* _Your instructions_
Of all the lines in the material, how many include the word "from"? Reply with the number alone.

* _Source data_

________

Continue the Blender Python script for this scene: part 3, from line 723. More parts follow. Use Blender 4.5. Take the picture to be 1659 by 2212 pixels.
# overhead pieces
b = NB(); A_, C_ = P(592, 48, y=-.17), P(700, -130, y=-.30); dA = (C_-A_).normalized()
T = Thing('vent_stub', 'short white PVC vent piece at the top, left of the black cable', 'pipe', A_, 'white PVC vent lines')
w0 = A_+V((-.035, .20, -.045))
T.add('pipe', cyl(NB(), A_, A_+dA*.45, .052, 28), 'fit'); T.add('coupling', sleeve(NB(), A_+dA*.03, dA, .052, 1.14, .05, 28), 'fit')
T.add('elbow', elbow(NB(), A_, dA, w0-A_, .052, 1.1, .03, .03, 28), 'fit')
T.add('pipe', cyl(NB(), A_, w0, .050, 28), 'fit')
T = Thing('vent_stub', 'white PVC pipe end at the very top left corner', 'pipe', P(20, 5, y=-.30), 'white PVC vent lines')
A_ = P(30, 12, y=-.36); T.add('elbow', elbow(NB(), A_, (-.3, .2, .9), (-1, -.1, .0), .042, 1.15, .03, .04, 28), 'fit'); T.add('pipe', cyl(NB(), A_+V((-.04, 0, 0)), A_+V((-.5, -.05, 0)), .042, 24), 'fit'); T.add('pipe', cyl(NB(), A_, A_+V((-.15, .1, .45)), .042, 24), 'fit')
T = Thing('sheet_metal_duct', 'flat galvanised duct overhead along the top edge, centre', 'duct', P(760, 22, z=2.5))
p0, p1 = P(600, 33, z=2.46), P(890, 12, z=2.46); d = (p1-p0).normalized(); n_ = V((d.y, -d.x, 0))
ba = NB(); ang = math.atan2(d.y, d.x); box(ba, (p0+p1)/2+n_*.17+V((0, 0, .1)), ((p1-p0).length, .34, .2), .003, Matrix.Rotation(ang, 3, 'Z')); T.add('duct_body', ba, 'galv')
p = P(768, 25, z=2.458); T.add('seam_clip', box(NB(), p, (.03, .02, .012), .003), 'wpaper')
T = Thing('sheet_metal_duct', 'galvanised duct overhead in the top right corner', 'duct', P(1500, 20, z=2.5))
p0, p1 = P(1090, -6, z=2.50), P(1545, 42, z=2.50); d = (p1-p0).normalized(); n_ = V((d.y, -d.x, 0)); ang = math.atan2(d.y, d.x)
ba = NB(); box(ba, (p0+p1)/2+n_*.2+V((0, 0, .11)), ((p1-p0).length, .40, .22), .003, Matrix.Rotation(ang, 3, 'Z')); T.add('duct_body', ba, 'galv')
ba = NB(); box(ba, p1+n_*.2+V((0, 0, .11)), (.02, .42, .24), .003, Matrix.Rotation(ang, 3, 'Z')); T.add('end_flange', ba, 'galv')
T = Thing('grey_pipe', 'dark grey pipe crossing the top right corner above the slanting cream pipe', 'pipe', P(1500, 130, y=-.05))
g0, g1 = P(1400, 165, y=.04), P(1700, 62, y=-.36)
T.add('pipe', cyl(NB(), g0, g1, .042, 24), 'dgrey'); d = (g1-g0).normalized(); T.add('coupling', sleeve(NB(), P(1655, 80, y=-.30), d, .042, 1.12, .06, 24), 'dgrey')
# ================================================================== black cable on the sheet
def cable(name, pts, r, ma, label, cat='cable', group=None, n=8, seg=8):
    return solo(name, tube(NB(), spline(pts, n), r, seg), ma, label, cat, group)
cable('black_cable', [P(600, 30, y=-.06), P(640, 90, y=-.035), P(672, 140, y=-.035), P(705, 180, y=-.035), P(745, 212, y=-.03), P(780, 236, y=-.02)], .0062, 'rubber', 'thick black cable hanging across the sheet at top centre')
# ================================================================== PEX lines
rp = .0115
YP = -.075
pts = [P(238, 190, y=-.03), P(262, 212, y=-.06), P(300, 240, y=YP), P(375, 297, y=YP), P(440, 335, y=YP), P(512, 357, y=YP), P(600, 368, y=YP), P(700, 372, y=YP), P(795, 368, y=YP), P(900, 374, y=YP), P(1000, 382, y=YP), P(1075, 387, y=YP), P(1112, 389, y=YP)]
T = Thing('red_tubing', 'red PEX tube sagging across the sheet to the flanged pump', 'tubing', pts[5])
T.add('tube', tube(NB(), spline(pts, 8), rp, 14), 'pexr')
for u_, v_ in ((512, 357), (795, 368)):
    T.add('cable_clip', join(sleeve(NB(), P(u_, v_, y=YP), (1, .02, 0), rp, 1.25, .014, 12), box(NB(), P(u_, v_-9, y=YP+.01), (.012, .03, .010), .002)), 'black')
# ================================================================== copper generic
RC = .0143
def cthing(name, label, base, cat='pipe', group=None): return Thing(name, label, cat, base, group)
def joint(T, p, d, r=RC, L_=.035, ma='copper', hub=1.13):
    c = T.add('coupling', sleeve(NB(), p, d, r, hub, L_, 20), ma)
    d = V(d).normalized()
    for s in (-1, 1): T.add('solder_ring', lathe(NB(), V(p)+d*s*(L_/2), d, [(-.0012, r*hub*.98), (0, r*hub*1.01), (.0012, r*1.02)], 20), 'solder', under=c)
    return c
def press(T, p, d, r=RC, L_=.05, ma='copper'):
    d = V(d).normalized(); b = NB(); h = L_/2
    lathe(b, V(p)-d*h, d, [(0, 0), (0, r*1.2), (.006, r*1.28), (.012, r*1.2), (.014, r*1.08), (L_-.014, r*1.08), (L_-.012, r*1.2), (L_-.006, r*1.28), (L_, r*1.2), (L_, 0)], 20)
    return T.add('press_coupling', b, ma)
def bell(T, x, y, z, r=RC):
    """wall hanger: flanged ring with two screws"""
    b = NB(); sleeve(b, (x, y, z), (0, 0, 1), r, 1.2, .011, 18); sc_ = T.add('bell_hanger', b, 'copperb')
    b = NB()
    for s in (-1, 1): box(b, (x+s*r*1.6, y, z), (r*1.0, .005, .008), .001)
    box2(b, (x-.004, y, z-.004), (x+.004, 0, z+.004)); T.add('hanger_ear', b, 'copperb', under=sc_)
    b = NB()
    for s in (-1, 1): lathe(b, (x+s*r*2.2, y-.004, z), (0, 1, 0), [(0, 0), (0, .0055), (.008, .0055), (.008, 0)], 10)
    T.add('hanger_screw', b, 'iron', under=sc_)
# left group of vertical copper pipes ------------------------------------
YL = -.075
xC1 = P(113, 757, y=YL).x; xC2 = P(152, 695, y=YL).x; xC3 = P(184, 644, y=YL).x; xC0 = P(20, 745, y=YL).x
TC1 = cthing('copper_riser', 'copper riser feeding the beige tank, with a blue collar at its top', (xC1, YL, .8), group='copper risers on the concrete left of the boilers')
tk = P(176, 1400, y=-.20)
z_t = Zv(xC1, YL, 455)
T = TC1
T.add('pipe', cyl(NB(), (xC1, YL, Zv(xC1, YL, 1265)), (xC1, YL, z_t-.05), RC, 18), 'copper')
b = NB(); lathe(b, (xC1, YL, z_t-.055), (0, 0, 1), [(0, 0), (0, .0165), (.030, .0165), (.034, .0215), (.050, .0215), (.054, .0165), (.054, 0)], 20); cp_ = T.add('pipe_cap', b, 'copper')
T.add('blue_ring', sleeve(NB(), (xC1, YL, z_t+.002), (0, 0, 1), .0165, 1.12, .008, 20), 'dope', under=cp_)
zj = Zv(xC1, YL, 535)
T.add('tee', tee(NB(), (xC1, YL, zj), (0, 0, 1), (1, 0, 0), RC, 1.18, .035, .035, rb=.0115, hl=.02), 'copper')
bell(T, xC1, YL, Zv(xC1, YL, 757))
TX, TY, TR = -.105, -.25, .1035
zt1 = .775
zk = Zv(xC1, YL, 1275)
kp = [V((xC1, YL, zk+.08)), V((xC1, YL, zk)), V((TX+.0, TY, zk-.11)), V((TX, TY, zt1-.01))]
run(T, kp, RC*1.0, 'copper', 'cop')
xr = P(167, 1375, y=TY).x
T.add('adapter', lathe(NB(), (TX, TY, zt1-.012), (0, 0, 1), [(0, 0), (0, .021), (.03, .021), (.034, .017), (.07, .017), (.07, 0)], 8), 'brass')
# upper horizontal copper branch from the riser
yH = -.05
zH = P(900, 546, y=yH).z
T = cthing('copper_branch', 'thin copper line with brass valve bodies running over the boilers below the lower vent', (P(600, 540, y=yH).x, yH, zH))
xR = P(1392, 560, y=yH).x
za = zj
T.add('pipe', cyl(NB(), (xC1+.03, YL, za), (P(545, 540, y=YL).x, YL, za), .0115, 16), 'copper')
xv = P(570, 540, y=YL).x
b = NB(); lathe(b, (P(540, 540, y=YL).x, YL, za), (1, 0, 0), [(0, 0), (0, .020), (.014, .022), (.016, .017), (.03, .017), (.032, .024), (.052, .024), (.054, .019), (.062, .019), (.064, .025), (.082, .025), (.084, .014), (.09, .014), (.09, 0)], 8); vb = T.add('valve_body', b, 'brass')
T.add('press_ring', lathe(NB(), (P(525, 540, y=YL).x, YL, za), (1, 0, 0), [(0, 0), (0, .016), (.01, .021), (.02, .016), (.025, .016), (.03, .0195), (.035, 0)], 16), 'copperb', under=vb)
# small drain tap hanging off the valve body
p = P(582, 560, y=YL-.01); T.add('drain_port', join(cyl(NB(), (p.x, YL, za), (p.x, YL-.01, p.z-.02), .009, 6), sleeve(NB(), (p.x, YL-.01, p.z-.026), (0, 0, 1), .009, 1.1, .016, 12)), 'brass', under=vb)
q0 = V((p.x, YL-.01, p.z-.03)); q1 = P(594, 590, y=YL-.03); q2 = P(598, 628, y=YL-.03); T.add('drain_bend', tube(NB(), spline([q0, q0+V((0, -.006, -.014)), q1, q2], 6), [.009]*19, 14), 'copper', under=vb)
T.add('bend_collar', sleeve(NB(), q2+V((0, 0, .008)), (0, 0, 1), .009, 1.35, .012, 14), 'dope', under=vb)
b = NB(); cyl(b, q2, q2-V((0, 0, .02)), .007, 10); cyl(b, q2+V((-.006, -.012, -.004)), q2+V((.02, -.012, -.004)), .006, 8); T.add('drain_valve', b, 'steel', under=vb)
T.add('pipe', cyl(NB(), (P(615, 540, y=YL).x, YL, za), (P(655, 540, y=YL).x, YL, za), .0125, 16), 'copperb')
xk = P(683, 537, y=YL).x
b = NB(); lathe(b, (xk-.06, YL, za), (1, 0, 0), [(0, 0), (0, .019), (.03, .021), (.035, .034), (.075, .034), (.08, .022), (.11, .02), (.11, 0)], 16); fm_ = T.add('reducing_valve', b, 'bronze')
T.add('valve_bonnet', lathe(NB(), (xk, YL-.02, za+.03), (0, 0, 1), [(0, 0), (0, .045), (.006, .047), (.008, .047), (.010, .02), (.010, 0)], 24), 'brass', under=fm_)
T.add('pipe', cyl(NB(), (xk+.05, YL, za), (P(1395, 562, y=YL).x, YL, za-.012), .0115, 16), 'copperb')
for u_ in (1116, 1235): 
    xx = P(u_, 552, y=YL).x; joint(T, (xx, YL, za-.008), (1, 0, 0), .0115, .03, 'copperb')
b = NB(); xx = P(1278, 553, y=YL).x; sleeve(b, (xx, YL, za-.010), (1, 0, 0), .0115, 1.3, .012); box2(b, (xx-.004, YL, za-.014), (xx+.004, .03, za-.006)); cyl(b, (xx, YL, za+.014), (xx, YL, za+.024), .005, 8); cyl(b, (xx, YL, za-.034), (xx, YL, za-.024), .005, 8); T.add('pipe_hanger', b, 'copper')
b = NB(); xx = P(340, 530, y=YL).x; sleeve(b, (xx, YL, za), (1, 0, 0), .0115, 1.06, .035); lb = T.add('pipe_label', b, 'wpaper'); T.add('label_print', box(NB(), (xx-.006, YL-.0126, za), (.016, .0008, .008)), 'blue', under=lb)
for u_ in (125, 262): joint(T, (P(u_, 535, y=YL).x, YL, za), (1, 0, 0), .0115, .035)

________

* _Reply to the task_
2